In drei Abschnitten folgt der Band Faulenbachs zentralen Themen. „Wozu der Aufwand?“ fragt Jürgen Kocka einleitend im ersten Teil „Erinnerung, Geschichte, politisches Bewusstsein“. In seinem unterhaltsamen Essay für „Nicht-Historiker“ geht er dem Sinn und Nutzen der Historie nach, umreißt die Zwecke historischer Forschung – für eine bessere Orientierung in der Gegenwart, als Grundlage der Identitätsbildung und auch, derzeit im Aufwind, als Aufzeigen der Vielfalt von Möglichkeiten –, um schließlich auf die Besonderheiten seiner eigenen Zunft zu verweisen. Der Wettbewerb unterschiedlicher Argumentationen bei der Auslegung von Quellen, die letztlich doch immer die Vetomacht besitzen, setzt Selbstkritik und Einsicht für bessere Deutungen voraus. Als Eigenart des Historikers verweist Kocka auf den Drang, sich an die Öffentlichkeit außerhalb des Faches zu wenden, und zitiert Karl Kraus, der 1910 den Historiker als jemanden beschrieb, „der zu schlecht schreibt, um an einem Tageblatt mitarbeiten zu können“.

Wie eng theoretisch-methodisches Rüstzeug und praktische Arbeit zusammenliegen können, zeigen die folgenden Beiträge. Dirk Rustemeyer geht der Bedeutung sprachlicher Erzählungen für die Konstruktion der Erinnerung und der symbolischen Ordnung von Geschichte nach, während Markus Meckel mit einem aktuellen Beispiel – der Erinnerung an die Vertreibungen, Zwangsumsiedlungen und Deportationen im Europa des 20. Jahrhunderts – dazu anregt, eine gemeinsame Geschichte in europäischer Perspektive zu schreiben. Die folgenden zwölf Beiträge dieses Abschnitts decken ein breites Spektrum ab: Günter Morsch berichtet über die Pädagogik der Gedenkstätte Sachsenhausen, Heinrich Potthoff verweist auf die „Fackeln der Freiheit in der deutschen Geschichte“ – er nennt 1848, 1918/19, den 20. Juli 1944, den 17. Juni 1953 und den 9. November 1989 – und mahnt den sorgfältigen Umgang mit diesem historischen Erbe an, während Juri V. Galaktionov und Boris Orlov in je eigenen Beiträgen auf die Geschichtsschreibung über den Nationalsozialismus und die posttotalitäre Nostalgie im gegenwärtigen Russland eingehen. Gerade zur internationalen Zusammenarbeit hätte man sich trotz der Vielzahl der Artikel noch weitere Stimmen gewünscht, regt Faulenbach doch stets mehr internationale Kommunikation und Austausch an, um eine die verschiedenen nationalen Kulturen ergänzende, teilweise auch durchdringende europäische Erinnerungskultur zu entwickeln.

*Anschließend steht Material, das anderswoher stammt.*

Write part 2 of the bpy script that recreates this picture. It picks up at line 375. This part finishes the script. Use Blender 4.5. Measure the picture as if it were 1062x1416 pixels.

Die 16 Beiträge des Abschnitts „Geschichte im 19. und 20. Jahrhundert“ thematisieren Fragen von Kontinuitäten und Diskontinuitäten im historischen Prozess. Diese Sektion bezieht sich auf Faulenbachs kultur-, sozial- und bildungsgeschichtliche Arbeiten, wobei ein klarer Schwerpunkt auf die Beschäftigung mit den autoritären und totalitären Strukturen im Deutschland des 20. Jahrhunderts gelegt wird. Christoph Kleßmann leitet diesen Teil mit Bemerkungen zu „Ambivalenzen des Nationalstaats“ und den spezifischen deutschen Erfahrungen im 20. Jahrhundert ein, während dann der Bogen gespannt wird vom „Terror als Herrschaftsprinzip“ nationalsozialistischer Okkupation (Wolfgang Benz) über die Beschreibung des auch tiefgreifenden kulturellen Verlustes durch den nationalsozialistischen Genozid (anhand einer biografischen Darstellung durch Michael Zimmermann), den vergleichenden Überlegungen Konrad H. Jarauschs zur Schule im Nationalsozialismus und in der DDR sowie Rainer Eppelmanns Darstellung der Stasi-Verfolgung kirchlicher Kreise – bis hin zu Fragen an die Literatur der Arbeitswelt im Ruhrgebiet seit 1945 (Ludger Claßen) und an die Beziehungen zwischen den USA und der EU (Gert Weisskirchen).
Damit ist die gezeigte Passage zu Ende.